Une gestion pas forcément bouleversée
Mais au final, un maire FN peut-il gérer une ville autrement qu’un maire tout court ? D’un point de vue législatif, une disposition ayant trait à la préférence nationale ne passera jamais le tribunal administratif, par exemple. Le ridicule est aussi un frein puissant. Il n’est plus question de se faire épingler par les médias pour des mesures abracadabrantesques.
Aussi, l’importance grandissante des intercommunalités limite le pouvoir de nuisance du FN dans les villes qu’il administre. Tout simplement, aucun maire n’a pu accéder à une de ses présidences, voire simplement une vice-présidence, victime d’un tir de barrage des autres élus. Ce qui a fait sortir Robert Ménard de ses gonds, dénonçant un déni de démocratie et promettant en conséquence de faire sortir Béziers de l’agglomération. Mais le reporter avec frontières a oublié un petit détail : juridiquement, pour une ville chef-lieu de canton, il est impossible d’être rattaché à une autre agglomération !

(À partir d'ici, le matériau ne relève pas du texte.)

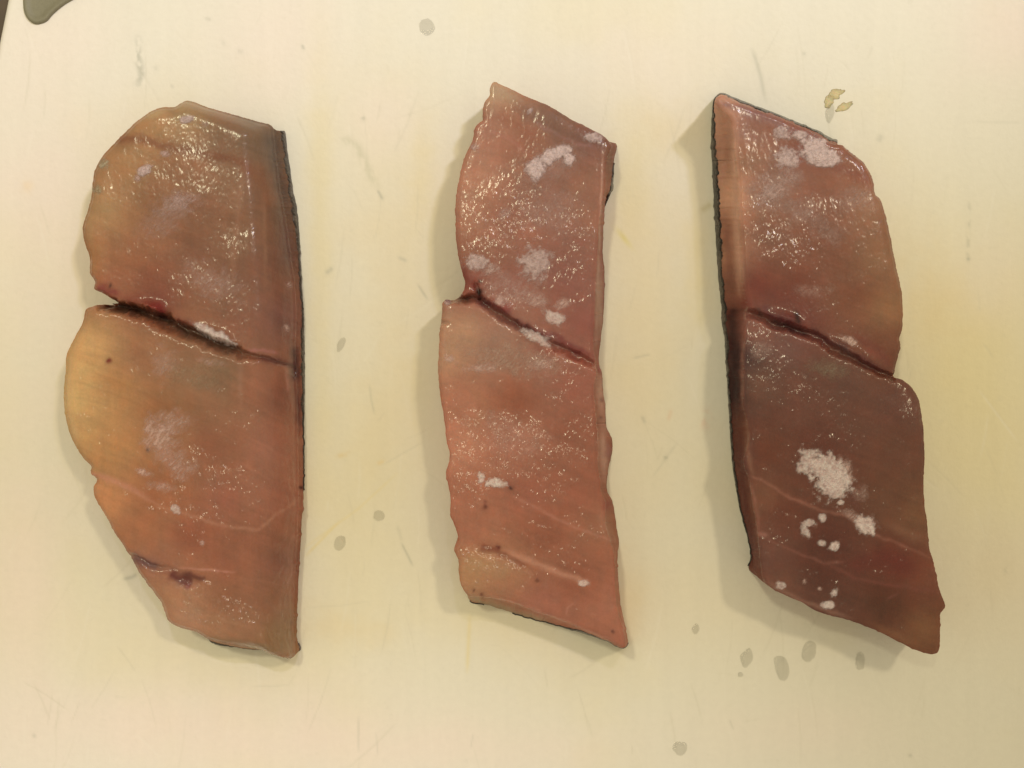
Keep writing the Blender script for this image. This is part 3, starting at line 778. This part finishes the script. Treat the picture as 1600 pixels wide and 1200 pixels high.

La réalité comptable va aussi faire sauter nombre de promesses de campagne frontistes, en raison de finances dégradées, notamment à Béziers ou à Fréjus. Ainsi, recruter à la mairie pour satisfaire une clientèle sera impossible tout comme augmenter les effectifs de la police municipale, sauf à vouloir aggraver encore plus des situations déjà délicates. Des contraintes législatives, administratives, juridiques et morales qui promettent de limiter le potentiel de nuisances des politiques locales menées dans les municipalités frontistes.